Fakure Film
'Bloodsuckers'
Julian Radlmaier's screwball 'Marxist Vampire Comedy' takes a line from 'Das Kapital' and turns it into a period romp about, among other things, class struggle and the rise of fascism.
With 2012’s Abraham Lincoln: Vampire Hunter sadly yet to have spawned a Marvel-style cinematic universe, Karl Marx and neck-chomping Dracula types might seen unlikely movie bedfellows.
But the two collide like never before in a 2021 Berlinale Encounters title that also boasts one of the festival’s most eye-catching film loglines.
According to Julian Radlmaier, director of the 'vampire Marxist comedy' Bloodsuckers, for all his theorising about class struggle, Germany’s most famous political philosopher (and Beard of the Year winner 1869-76) wasn’t averse to dropping a bit of metaphorical vampirism into his works.
"I was actually reading Das Kapital, and I noticed that he speaks a lot about vampires and other Gothic characters in history," the German-French filmmaker explains from Berlin.
Indeed, even before Bram Stoker’s Dracula effectively gave birth to the vampire industry in 1897, Marx had described how profit-driven factory owners "emerge as a form of economic vampires," in his most famous tome, adding that the capitalist is a "vampire-like" force who "only lives sucking living labor, and lives the more, the more labor it sucks."
Around the same time, Radlmaier stumbled across a curious piece of Soviet cinema history in a biography of Sergei Eisenstein.

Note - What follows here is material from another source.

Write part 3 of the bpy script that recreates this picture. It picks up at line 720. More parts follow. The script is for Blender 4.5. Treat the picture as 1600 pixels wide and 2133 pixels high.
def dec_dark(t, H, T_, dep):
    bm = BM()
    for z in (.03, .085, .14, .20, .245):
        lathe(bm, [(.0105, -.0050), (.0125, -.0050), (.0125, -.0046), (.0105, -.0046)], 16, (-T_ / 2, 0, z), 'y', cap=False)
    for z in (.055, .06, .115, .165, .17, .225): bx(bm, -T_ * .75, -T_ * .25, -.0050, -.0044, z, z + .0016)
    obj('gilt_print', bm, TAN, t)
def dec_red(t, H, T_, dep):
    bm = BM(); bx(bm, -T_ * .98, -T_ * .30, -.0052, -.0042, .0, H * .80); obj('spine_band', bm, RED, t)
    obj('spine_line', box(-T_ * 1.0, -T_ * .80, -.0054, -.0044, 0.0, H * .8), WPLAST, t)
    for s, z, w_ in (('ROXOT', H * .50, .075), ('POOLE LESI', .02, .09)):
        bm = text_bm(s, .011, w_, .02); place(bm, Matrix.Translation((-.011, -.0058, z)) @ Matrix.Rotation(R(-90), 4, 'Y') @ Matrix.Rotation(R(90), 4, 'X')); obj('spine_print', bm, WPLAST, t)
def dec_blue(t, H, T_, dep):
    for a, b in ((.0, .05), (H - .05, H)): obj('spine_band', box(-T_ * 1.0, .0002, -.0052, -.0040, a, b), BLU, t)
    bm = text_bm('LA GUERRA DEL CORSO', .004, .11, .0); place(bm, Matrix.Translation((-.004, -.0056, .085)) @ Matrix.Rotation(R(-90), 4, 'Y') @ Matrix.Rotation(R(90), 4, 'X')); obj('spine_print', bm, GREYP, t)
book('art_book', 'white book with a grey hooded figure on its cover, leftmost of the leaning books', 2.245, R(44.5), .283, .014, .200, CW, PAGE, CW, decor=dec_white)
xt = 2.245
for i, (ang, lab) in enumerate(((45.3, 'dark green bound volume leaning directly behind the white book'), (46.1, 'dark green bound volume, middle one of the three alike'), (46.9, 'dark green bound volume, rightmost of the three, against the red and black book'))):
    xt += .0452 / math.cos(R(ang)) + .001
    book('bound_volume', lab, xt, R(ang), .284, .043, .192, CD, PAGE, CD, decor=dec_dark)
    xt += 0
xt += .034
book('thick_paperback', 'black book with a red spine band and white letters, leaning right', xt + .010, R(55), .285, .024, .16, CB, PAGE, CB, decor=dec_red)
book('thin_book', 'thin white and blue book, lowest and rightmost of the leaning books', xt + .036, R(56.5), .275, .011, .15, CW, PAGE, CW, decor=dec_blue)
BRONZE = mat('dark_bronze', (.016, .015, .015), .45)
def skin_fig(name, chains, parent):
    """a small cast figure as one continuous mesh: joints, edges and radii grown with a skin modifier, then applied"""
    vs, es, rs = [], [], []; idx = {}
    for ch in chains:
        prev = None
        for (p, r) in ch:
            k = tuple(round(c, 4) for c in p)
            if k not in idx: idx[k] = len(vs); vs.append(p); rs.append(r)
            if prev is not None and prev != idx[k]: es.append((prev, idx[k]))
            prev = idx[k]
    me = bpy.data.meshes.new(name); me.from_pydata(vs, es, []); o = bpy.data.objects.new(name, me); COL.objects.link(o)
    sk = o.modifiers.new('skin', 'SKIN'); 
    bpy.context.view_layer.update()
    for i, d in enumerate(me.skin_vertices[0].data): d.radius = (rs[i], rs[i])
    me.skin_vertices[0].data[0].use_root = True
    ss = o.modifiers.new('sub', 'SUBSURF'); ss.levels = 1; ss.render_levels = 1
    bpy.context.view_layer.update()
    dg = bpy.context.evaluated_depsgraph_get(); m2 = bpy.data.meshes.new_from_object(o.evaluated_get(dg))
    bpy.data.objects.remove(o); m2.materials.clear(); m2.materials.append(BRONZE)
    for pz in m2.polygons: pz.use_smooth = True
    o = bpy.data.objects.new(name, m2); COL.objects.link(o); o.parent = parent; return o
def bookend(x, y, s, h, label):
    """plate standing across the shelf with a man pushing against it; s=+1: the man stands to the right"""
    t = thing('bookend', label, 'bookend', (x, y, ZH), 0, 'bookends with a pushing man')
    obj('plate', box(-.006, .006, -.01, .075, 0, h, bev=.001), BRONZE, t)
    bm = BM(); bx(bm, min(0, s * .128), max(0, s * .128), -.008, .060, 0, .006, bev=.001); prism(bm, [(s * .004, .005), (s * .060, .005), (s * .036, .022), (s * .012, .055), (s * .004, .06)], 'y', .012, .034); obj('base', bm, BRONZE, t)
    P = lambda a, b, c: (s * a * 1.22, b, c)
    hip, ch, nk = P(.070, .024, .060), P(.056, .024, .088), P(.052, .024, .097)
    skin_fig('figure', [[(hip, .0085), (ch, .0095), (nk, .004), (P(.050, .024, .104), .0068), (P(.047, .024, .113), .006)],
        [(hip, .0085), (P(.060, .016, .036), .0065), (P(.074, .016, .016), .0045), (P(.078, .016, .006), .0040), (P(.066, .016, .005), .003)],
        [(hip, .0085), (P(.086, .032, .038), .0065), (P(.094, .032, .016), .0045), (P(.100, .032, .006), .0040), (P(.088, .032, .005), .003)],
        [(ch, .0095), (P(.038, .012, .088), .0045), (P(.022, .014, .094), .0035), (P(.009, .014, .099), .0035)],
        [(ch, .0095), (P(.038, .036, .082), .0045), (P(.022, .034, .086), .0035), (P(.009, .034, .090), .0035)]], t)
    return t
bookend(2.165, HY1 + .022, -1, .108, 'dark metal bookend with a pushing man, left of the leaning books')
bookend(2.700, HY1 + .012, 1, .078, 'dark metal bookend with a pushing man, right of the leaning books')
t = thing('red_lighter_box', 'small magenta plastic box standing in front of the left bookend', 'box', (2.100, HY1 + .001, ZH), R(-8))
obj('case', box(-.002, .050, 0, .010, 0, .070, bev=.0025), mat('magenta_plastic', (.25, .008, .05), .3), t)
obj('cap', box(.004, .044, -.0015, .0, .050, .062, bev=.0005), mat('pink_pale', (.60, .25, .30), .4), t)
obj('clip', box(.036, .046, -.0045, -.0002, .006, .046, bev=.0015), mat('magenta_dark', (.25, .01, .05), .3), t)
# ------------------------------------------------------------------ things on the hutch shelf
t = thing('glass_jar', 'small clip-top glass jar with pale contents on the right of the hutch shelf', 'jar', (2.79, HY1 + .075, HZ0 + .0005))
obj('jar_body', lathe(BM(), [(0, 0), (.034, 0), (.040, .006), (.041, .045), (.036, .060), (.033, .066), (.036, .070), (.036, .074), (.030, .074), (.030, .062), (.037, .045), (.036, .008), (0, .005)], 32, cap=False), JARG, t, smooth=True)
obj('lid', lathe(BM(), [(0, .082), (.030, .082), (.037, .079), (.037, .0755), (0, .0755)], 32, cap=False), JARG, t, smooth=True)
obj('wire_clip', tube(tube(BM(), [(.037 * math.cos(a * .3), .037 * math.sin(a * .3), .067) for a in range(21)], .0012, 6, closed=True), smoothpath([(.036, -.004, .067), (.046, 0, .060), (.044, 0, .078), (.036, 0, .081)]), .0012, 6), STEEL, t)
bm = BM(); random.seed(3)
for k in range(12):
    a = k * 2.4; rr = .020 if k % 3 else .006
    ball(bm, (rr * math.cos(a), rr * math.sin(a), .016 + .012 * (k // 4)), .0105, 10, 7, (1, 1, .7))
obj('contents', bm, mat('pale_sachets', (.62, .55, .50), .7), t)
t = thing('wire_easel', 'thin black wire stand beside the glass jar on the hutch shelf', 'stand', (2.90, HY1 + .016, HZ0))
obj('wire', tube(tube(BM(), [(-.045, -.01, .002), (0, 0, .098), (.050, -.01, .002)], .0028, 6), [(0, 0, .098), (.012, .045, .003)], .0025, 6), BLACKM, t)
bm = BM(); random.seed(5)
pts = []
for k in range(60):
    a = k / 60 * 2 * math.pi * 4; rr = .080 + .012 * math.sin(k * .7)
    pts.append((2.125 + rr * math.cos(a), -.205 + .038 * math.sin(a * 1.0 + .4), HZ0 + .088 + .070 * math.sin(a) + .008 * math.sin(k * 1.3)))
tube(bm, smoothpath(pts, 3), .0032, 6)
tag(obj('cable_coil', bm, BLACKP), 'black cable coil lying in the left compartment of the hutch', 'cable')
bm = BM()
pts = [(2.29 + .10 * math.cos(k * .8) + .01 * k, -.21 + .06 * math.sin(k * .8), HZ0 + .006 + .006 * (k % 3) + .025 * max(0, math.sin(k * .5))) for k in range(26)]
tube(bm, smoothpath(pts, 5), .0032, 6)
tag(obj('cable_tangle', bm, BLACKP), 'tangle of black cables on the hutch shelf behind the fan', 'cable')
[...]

Apparently, while the director was shooting October: Ten Days That Shook The World — famously commissioned by Stalin to commemorate the 10th anniversary of the 1917 revolution — Marxist revolutionary Leon Trotsky fell out of favor with the Russian leader, who then ordered that Eisenstein cut his character from the film.
"But the most interesting detail I read was that the non-professional actor who had played Trotsky in the film was, in real life, 'some kind of dentist'," he says.
So Radlmaier took this bizarre nugget of info, coupled it with Marx’s penchant for bloodsucking analogies, and crafted his story, which follows Lyovuschka, a Soviet worker and dreamer whose hopes of becoming an actor are dashed when he’s edited out of Eisenstein’s latest film. Fleeing the USSR in order to try his luck in Hollywood, our hero finds himself stuck in a glamorous German seaside resort on the Baltic Sea that just happens to be filled with bourgeois vampires. Here, while pretending to be an aristocrat himself, he sparks a romance with an eccentric young factory owner and millionairess (who, sadly, is also a vampire).
Alongside the comic plot and an intentionally awkward tone that runs throughout the film (thanks in large part to Radlmaier mixing professional and non-professional actors), Bloodsuckers — which is on offer at the European Film Market via Arri Media International — throws in some unusual fun with its period setting. The story may take place in 1928, but it isn’t long before blatant historical discrepancies appear on screen. Early on, a reading group is seen debating Das Kapital while casually dressed in denim jeans and leather jackets, but then there are more obvious sightings: a Euro banknote, a can of coke, a very modern, very shiny motorbike.
"I wanted to avoid the museum like aspect of period pieces, which can often fail if you don’t have a lot of money to do it," says Radlmaier. "But I think this is also true to the spirit of the time, because the 20s were a time when there was a lot of excitement about the future, about speed and technology. So I thought it would be better, for example, to use a new motorcycle."
But Bloodsuckers isn’t all absurdity and games. For all the screwball nature of Radlmaier’s political comedy, it still manages to pack in a few contemporary political messages between the neck-biting.
Towards the end of the film, which — flashy motorbikes aside — takes place at a time when right-wing populism was fast-rising around the world, we see the bourgeoisie characters resorting to what the director describes as "fascist or proto-fascist" tendencies in order to preserve their wealth and class status. And their primary target, as it still so often remains almost a century on, is the immigrant.
Says Radlmaier: "So it moves away from being purely a critique of capitalism, which I guess it never really was, to more about showing how minorities can be scapegoated in order to protect the economic foundations of society."